Data section:
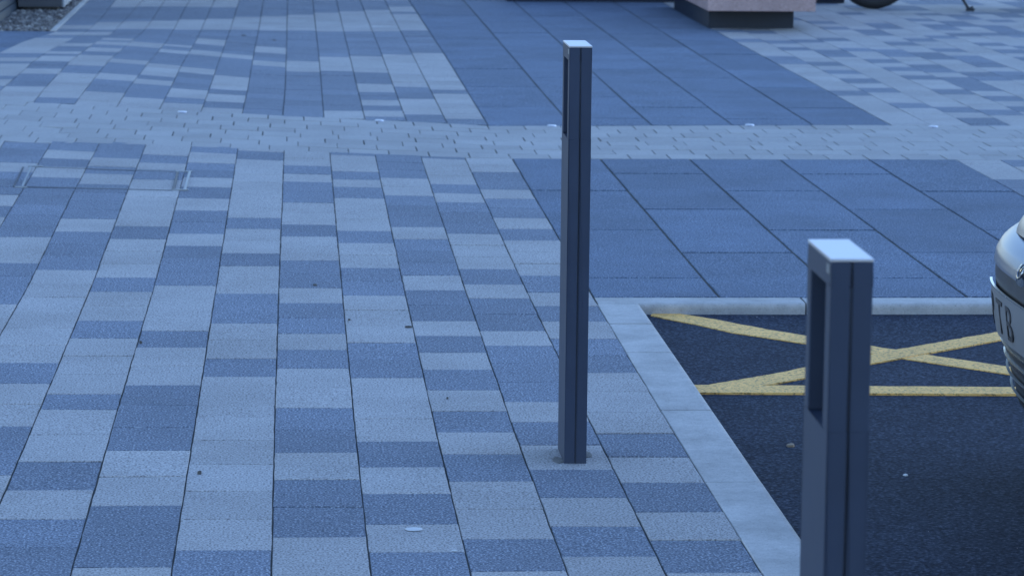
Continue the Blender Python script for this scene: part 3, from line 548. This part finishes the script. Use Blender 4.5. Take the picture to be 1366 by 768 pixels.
bm = bmesh.new(); box(bm, 0.42, 0.80, -0.15, 0.15, 0.22, 0.50, 0.03); box(bm, 0.42, 0.60, -0.10, 0.10, 0.501, 0.68, 0.02); from_bm('engine', bm, GALV, mc)
bm = bmesh.new(); grid(bm, lambda u, v: (0.28+0.52*u, 0.14*math.cos(v)*math.sin(math.pi*(0.12+0.80*u))**0.5, 0.80+0.14*math.sin(v)*math.sin(math.pi*(0.12+0.76*u))**0.6), [i/12 for i in range(13)], [2*math.pi*j/16 for j in range(17)]); from_bm('fuel_tank', bm, BLACK, mc, smooth=True)
bm = bmesh.new(); box(bm, 0.80, 1.46, -0.11, 0.11, 0.79, 0.87, 0.03); from_bm('seat', bm, RUBBER, mc)
bm = bmesh.new(); tube(bm, [(0.24, -0.36, 1.04), (0.28, -0.16, 1.03), (0.25, 0, 0.99), (0.28, 0.16, 1.03), (0.24, 0.36, 1.04)], 0.013, 8); from_bm('handlebar', bm, BLACK, mc)
bm = bmesh.new(); tube(bm, [(0.20, 0, 0.90), (0.10, 0, 0.885), (0.04, 0, 0.88)], [0.05, 0.095, 0.10], 18); from_bm('headlight', bm, BLACK, mc)
bm = bmesh.new(); tube(bm, [(0.50, 0.14, 0.3), (0.75, 0.17, 0.22), (0.95, 0.17, 0.26), (1.55, 0.18, 0.38)], [0.022, 0.025, 0.045, 0.045], 12); from_bm('exhaust', bm, STEEL, mc, smooth=True)
bm = bmesh.new(); grid(bm, lambda u, v: ((WR+0.03)*math.cos(u), v, WR+(WR+0.03)*math.sin(u)), [math.radians(a) for a in range(40, 171, 10)], [-0.06, -0.03, 0.03, 0.06]); from_bm('mudguard', bm, BLACK, mc)
bm = bmesh.new(); tube(bm, [(0.60, -0.10, 0.26), (0.665, -0.16, 0.10), (0.715, -0.20, 0.012)], [0.013, 0.012, 0.012], 8); tube(bm, [(0.69, -0.205, 0.006), (0.755, -0.205, 0.008)], [0.016, 0.016], 8); tube(bm, [(0.715, -0.2, 0.02), (0.745, -0.21, 0.035)], 0.006, 6); from_bm('side_stand', bm, BLACK, mc)

# ---------------------------------------------------------------- parked car at the right edge, nose towards the kerb
YC, CZ = 6.62, AZ
car = empty('parked_car', (1.60, YC, CZ)); tag(car, 'silver car parked nose-in at the right edge, front bumper and plate in view', 'car')
PROF = [(0.150, 0.13), (0.186, 0.081), (0.226, 0.055), (0.27, 0.041), (0.314, 0.033), (0.353, 0.022), (0.40, 0.010), (0.46, 0.004), (0.506, 0.0), (0.53, 0.0015), (0.55, 0.006), (0.567, 0.016), (0.58, 0.030), (0.588, 0.043), (0.594, 0.062), (0.60, 0.085)]
def pf(z):
    if z <= PROF[0][0]: return PROF[0][1]
    for (a, p), (b, q) in zip(PROF, PROF[1:]):
        if a <= z <= b: return p+(q-p)*(z-a)/(b-a)
    return PROF[-1][1]
NX = 1.572
def nose(v, z, off=0.0):
    return (NX + pf(z) + 0.45*abs(v)**3 - off - 1.60, v, z - CZ)
def nose_patch(name, m, z0, z1, v0, v1, off, label=None, nz=8, nv=26, thick=0.01, parent=car):
    bm = bmesh.new(); us = [v0+(v1-v0)*i/nv for i in range(nv+1)]; zs = [z0+(z1-z0)*i/nz for i in range(nz+1)]
    F = [[bm.verts.new(nose(u, z, off)) for z in zs] for u in us]; K = [[bm.verts.new(nose(u, z, off-thick)) for z in zs] for u in us]
    for i in range(nv):
        for j in range(nz):
            bm.faces.new((F[i][j], F[i+1][j], F[i+1][j+1], F[i][j+1])); bm.faces.new((K[i][j], K[i][j+1], K[i+1][j+1], K[i+1][j]))
        bm.faces.new((F[i][0], K[i][0], K[i+1][0], F[i+1][0])); bm.faces.new((F[i][nz], F[i+1][nz], K[i+1][nz], K[i][nz]))
    for i in (0, nv):
        for j in range(nz): bm.faces.new((F[i][j], F[i][j+1], K[i][j+1], K[i][j]))
    o = from_bm(name, bm, m, parent, smooth=True)
    md = o.modifiers.new('edges', 'EDGE_SPLIT'); md.split_angle = math.radians(40)
    if label: o['label'] = label
    return o
nose_patch('front_panel', SILVER, 0.526, 0.60, -0.85, 0.85, 0.004, 'silver rounded nose panel', 16)
nose_patch('grille_strip', BLACK, 0.30, 0.5255, -0.8, 0.8, 0.0, 'black bumper band behind the plate')
nose_patch('lower_grille', BLACK, 0.20, 0.299, -0.72, 0.72, -0.004)
for z in (0.345, 0.314, 0.28, 0.24): nose_patch('trim_strip', CHROME if z > 0.3 else GALV, z-0.0016, z+0.0016, -0.6, 0.6, 0.006, None, 2, 26, 0.006)
nose_patch('bumper_lip', DGREY, 0.152, 0.215, -0.8, 0.8, 0.004, None, 8)
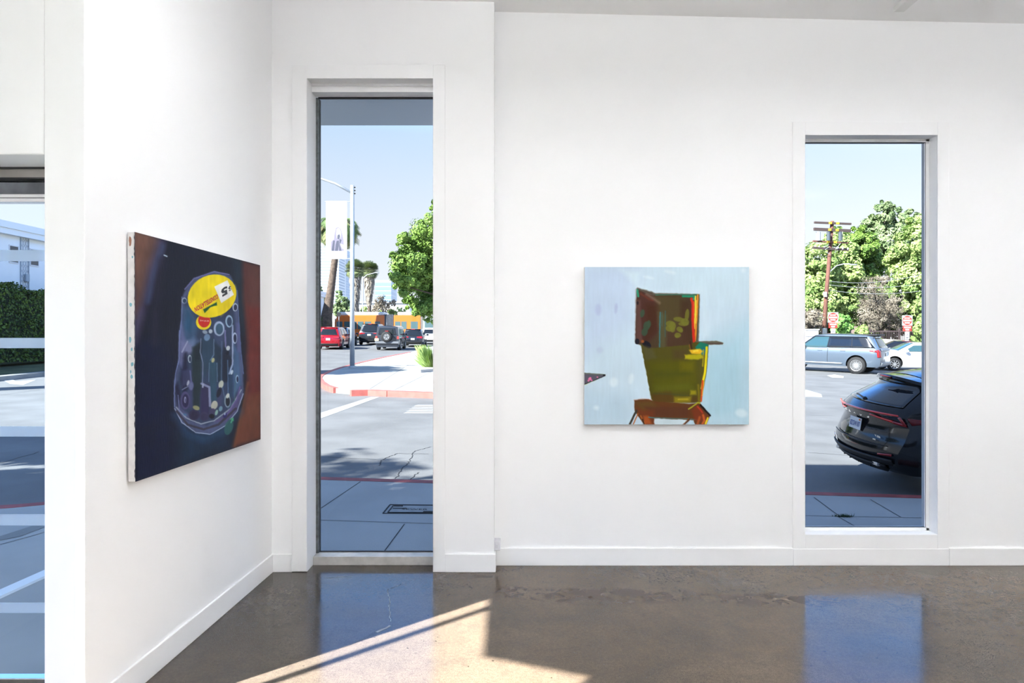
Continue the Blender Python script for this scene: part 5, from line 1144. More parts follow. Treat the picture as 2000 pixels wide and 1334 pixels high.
def fan_palm(label, px, ytop, ybase_skirt, z, seed, w=20):
    base = Vector(((px-1000)/F*z, z, 0)); base.z = g(base.x, z)-.2; s = z/F; t = thing('palm_tree', label, 'palm tree', tuple(base), 0); r = np.random.default_rng(seed)
    top = CH-(ytop+18-667)*s - base.z; sk = CH-(ybase_skirt-667)*s - base.z
    mb = MB(); mb.tube([(0, 0, 0), (.05, 0, top*.5), (0, 0, top)], .24, 10); mb.build('trunk', palmbark, t, smooth=True)
    V = []
    for k in range(900):
        a = r.random()*6.28; f = r.random(); zz = sk+(top-sk)*f; rad = (w*s*.33)*(.38+.72*f)*(.8+.3*r.random()); x = math.cos(a)*rad; y = math.sin(a)*rad; l = .35+.4*r.random(); dx = -math.sin(a)*.07; dy = math.cos(a)*.07
        V += [(x*.9-dx, y*.9-dy, zz), (x*.9+dx, y*.9+dy, zz), (x*1.08+dx*.4, y*1.08+dy*.4, zz-l), (x*1.08-dx*.4, y*1.08-dy*.4, zz-l)]
    leaf_obj(np.array(V), 'frond_skirt', skirt, t); V = []
    for k in range(170):
        az = r.random()*6.28; el = math.radians(-55+135*r.random()); d = Vector((math.cos(az)*math.cos(el), math.sin(az)*math.cos(el), math.sin(el))); c_ = Vector((0, 0, top))+d*w*s*.20; u = d.cross(Vector((0, 0, 1)) if abs(d.z) < .9 else Vector((1, 0, 0))).normalized(); vv = u.cross(d)
        for j in range(13):
            a = -1.25+j*.208; dr_ = d*math.cos(a)+u*math.sin(a); tip = c_+dr_*w*s*.40+Vector((0, 0, -.25)); n_ = (u*math.cos(a)-d*math.sin(a))*.10
            V += [c_-n_*.3, c_+n_*.3, tip+n_*.25, tip-n_*.25]
    leaf_obj(np.array([tuple(v) for v in V]), 'fan_fronds', leafm('fan_palm_fronds', (.38, .42, .19), (.20, .26, .13), 1), t); return t
fan_palm('fan palm with a shaggy dead skirt, just right of the light pole', 694, 505, 620, 88, 21, 36)
fan_palm('fan palm with a dark skirt, second to the right of the light pole', 721, 507, 592, 92, 22, 34)
# background trees in the left window
def bgtree(label, z, pts, n, size, m, name='tree', trunk_on=True, **k):
    x = sum(p[0] for p in pts)/len(pts); base = Vector(((x-1000)/F*z, z, 0)); base.z = g(base.x, z)
    bl = pxblobs(pts, z, base, depth=1.5); top = min(b[2] for b in bl)
    return tree(name, label, base, bl, n, size, m, trunk=[(0, 0, 0), (.1, 0, max(.6, top*.6)), (0, 0, max(1.0, top))] if trunk_on else None, tr=.16, **k)
bgtree('dark green tree at the left edge of the left window, behind the tall palm', 92, [(622, 585, 13), (628, 610, 14), (618, 630, 16), (632, 590, 10), (634, 634, 10), (626, 568, 7)], 12000, .13, LD)
bgtree('round olive tree left of the light pole above the orange bus', 96, [(668, 590, 11), (664, 606, 13), (678, 600, 12), (662, 575, 7), (672, 615, 12), (686, 610, 9)], 12000, .12, LD)
bgtree('thin pale tree with bare branches right of the fan palms', 96, [(744, 585, 11), (738, 600, 11), (752, 596, 11), (760, 606, 9), (730, 608, 8), (768, 590, 8)], 5000, .09, LB, inner=.7)
bgtree('low sunlit shrub tree above the bus right of the pole', 97, [(700, 612, 9), (712, 606, 7), (690, 606, 8), (745, 614, 9), (765, 614, 9), (782, 610, 10)], 8000, .10, LY)
bgtree('reddish low hedge at the foot of the curving palm', 90, [(622, 636, 9), (632, 640, 7), (614, 640, 8)], 3500, .11, LB, name='shrub')
# towers and houses far away
def tower(label, px0, px1, ytop, z, wallc, bandc, n, band_frac=.35, depth=30, ybot=650):
    t = thing('tower_block', label, 'building', (((px0+px1)/2-1000)/F*z, z, -1)); w_ = (px1-px0)/F*z; H_ = (667-ytop)/F*z+CH+1
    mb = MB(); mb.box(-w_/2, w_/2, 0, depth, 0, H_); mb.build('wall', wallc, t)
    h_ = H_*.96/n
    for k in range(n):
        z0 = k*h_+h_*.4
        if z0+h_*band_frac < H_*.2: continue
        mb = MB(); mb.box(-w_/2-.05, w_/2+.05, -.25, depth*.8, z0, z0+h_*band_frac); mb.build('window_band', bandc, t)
    return t
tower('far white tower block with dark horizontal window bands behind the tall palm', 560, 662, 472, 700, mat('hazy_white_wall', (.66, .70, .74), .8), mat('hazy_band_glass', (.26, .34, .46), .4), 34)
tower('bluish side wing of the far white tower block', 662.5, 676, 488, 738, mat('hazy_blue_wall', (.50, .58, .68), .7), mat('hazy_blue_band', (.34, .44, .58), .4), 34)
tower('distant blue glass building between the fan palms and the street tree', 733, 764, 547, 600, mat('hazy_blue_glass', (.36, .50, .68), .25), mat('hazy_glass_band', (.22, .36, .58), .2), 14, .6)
def house(label, x0, x1, ytop, z, m, depth=12, ov=.3):
    X0, X1 = (x0-1000)/F*z, (x1-1000)/F*z; zb_ = g((X0+X1)/2, z)-.5; zt_ = CH-(ytop-667)/F*z
    t = thing('house', label, 'building', ((X0+X1)/2, z, zb_)); w_ = (X1-X0)/2
    mb = MB(); mb.box(-w_, w_, 0, depth, 0, zt_-zb_); mb.build('wall', m, t)
    mb = MB(); mb.box(-w_-ov, w_+ov, -ov, depth, zt_-zb_, zt_-zb_+.25); mb.build('roof', mat('grey_flat_roof', (.45, .46, .48), .7), t)
    for k in range(int(w_*2/3)):
        x = -w_+1.2+k*3
        if x+1 < w_: mb = MB(); mb.box(x, x+1.1, -.03, .0, (zt_-zb_)*.35, (zt_-zb_)*.75); mb.build('window', mat('house_window', (.08, .11, .15), .1), t)
    return t
hw_ = mat('white_house_wall', (.72, .73, .74), .8); hw2 = mat('cream_house_wall', (.70, .66, .58), .8)
house('low white building behind the bus and palms', 688, 800, 592, 112, hw_)
house('small white house with a grey roof beside the curving palm', 646, 657, 598, 99, hw_, depth=8)
house('pale building at the left edge behind the red SUV', 560, 634, 632, 116, mat('tan_wall', (.5, .42, .36), .8))

# ---- street light with banner
pb = G(688, 718, UP); Yp = pb.y; s = Yp/F
t = thing('street_light', 'tall pale grey street light pole with banner arms in the left window', 'street light', tuple(pb)); galv = mat('galvanised_pole', (.52, .56, .60), .45, .3, noise=.15, nscale=3)
topz = CH-(362-667)*s-pb.z
mb = MB(); mb.tube([(0, 0, 0), (0, 0, topz)], .105, 18, r2=.085); mb.build('pole', galv, t, smooth=True)
mb = MB(); mb.tube([(0, 0, 0), (0, 0, .08)], .15, 18); mb.build('base_plate', galv, t)
mb = MB(); az = CH-(377-667)*s-pb.z; bz = CH-(346-667)*s-pb.z; mb.tube([(0, 0, az), (-.75, 0, az+(bz-az)*.6), (-66*s-.1, 0, bz), (-3.0, 0, bz+.35)], .06, 10, r2=.035); mb.build('arm', galv, t, smooth=True)
mb = MB(); mb.ball((-3.3, 0, bz+.36), .38, .16, .09); mb.build('luminaire', galv, t, smooth=True)
mb = MB(); 
for yy in (366, 372, 378): mb.cyl((.11, 0, CH-(yy-667)*s-pb.z), (1, 0, 0), .03, .06, 8)
mb.build('bolt', under, t)
by0, by1 = CH-(393-667)*s-pb.z, CH-(506-667)*s-pb.z
for k, zz in enumerate((by0-.02, by1+.02)): mb = MB(); mb.tube([(-.08, 0, zz), (-1.2, 0, zz)], .014, 8); mb.build('banner_arm', galv, t)
bn = thing('banner', 'white DESIGN DISTRICT banner with a long-haired portrait, hanging on the light pole', 'banner', (pb.x-.70, Yp-.02, pb.z+by1))
bx0, bx1 = (637-688)*s+.70, (678-688)*s+.70; hh = by0-by1
mb = MB(); mb.box(bx0, bx1, -.004, .004, 0, hh); mb.build('banner_cloth', mat('white_banner_vinyl', (.78, .78, .78), .6), bn)
X0p = lambda x: (x-688)*s+.70; Z0p = lambda y: by0-(y-393)*s-by1
c6b = lambda *p: [(630+p[i]/10.26, 385+p[i+1]/10.26) for i in range(0, len(p), 2)]
ink = mat('grey_banner_ink', (.13, .13, .14), .6); inkl = mat('lilac_banner_ink', (.20, .18, .24), .6); inkd = mat('slate_banner_ink', (.06, .065, .10), .6); inkf = mat('pale_portrait_ink', (.42, .40, .41), .6)
mb = MB()
def btxt(s_, x, y, wpx, hpx, m, bold=0): text_mb(mb, s_, hpx*s, (X0p(x), -.0065, Z0p(y)), (1, 0, 0), (0, 0, 1), m, wpx*s, bold)
btxt('DESIGN', 652.6, 404, 26, 4.6, ink); btxt('DISTRICT', 662.5, 411.3, 28.5, 4.6, ink); btxt('LANVIN', 659, 438.7, 17, 4.0, ink, .01)
mb.box(X0p(640), X0p(677), -.006, -.005, Z0p(408), Z0p(407.6), ink); mb.box(X0p(661), X0p(661.4), -.006, -.005, Z0p(413), Z0p(402), ink)
mb.build('banner_lettering', None, bn, recalc=False)
mb = MB()
def bp2(pts, m, d): mb.poly([(X0p(x), -.0045-d*.0006, Z0p(y)) for x, y in c6b(*pts)], m)
bp2((270, 615, 320, 600, 370, 640, 400, 740, 425, 850, 430, 950, 430, 1080, 180, 1080, 165, 1000, 175, 890, 225, 850, 240, 740), inkl, 1)
bp2((285, 640, 320, 620, 355, 650, 375, 720, 372, 800, 330, 840, 290, 830, 275, 740), inkf, 2)
bp2((305, 760, 345, 745, 355, 800, 330, 850, 295, 830), inkd, 3); bp2((215, 870, 250, 870, 235, 1080, 180, 1080), inkd, 3); bp2((285, 880, 330, 870, 330, 980, 310, 1080, 250, 1080, 265, 960), inkd, 3)
bp2((345, 840, 385, 860, 350, 960, 385, 1080, 335, 1080, 335, 960), inkd, 3); bp2((350, 930, 430, 960, 430, 1040, 400, 1040), inkf, 4); bp2((312, 672, 328, 672, 328, 692, 312, 692), inkl, 4)
mb.build('banner_portrait', None, bn, recalc=False)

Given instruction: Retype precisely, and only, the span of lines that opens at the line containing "h_ = H_*.96/n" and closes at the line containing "tower('bluish side wing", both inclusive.

Output below:
    h_ = H_*.96/n
    for k in range(n):
        z0 = k*h_+h_*.4
        if z0+h_*band_frac < H_*.2: continue
        mb = MB(); mb.box(-w_/2-.05, w_/2+.05, -.25, depth*.8, z0, z0+h_*band_frac); mb.build('window_band', bandc, t)
    return t
tower('far white tower block with dark horizontal window bands behind the tall palm', 560, 662, 472, 700, mat('hazy_white_wall', (.66, .70, .74), .8), mat('hazy_band_glass', (.26, .34, .46), .4), 34)
tower('bluish side wing of the far white tower block', 662.5, 676, 488, 738, mat('hazy_blue_wall', (.50, .58, .68), .7), mat('hazy_blue_band', (.34, .44, .58), .4), 34)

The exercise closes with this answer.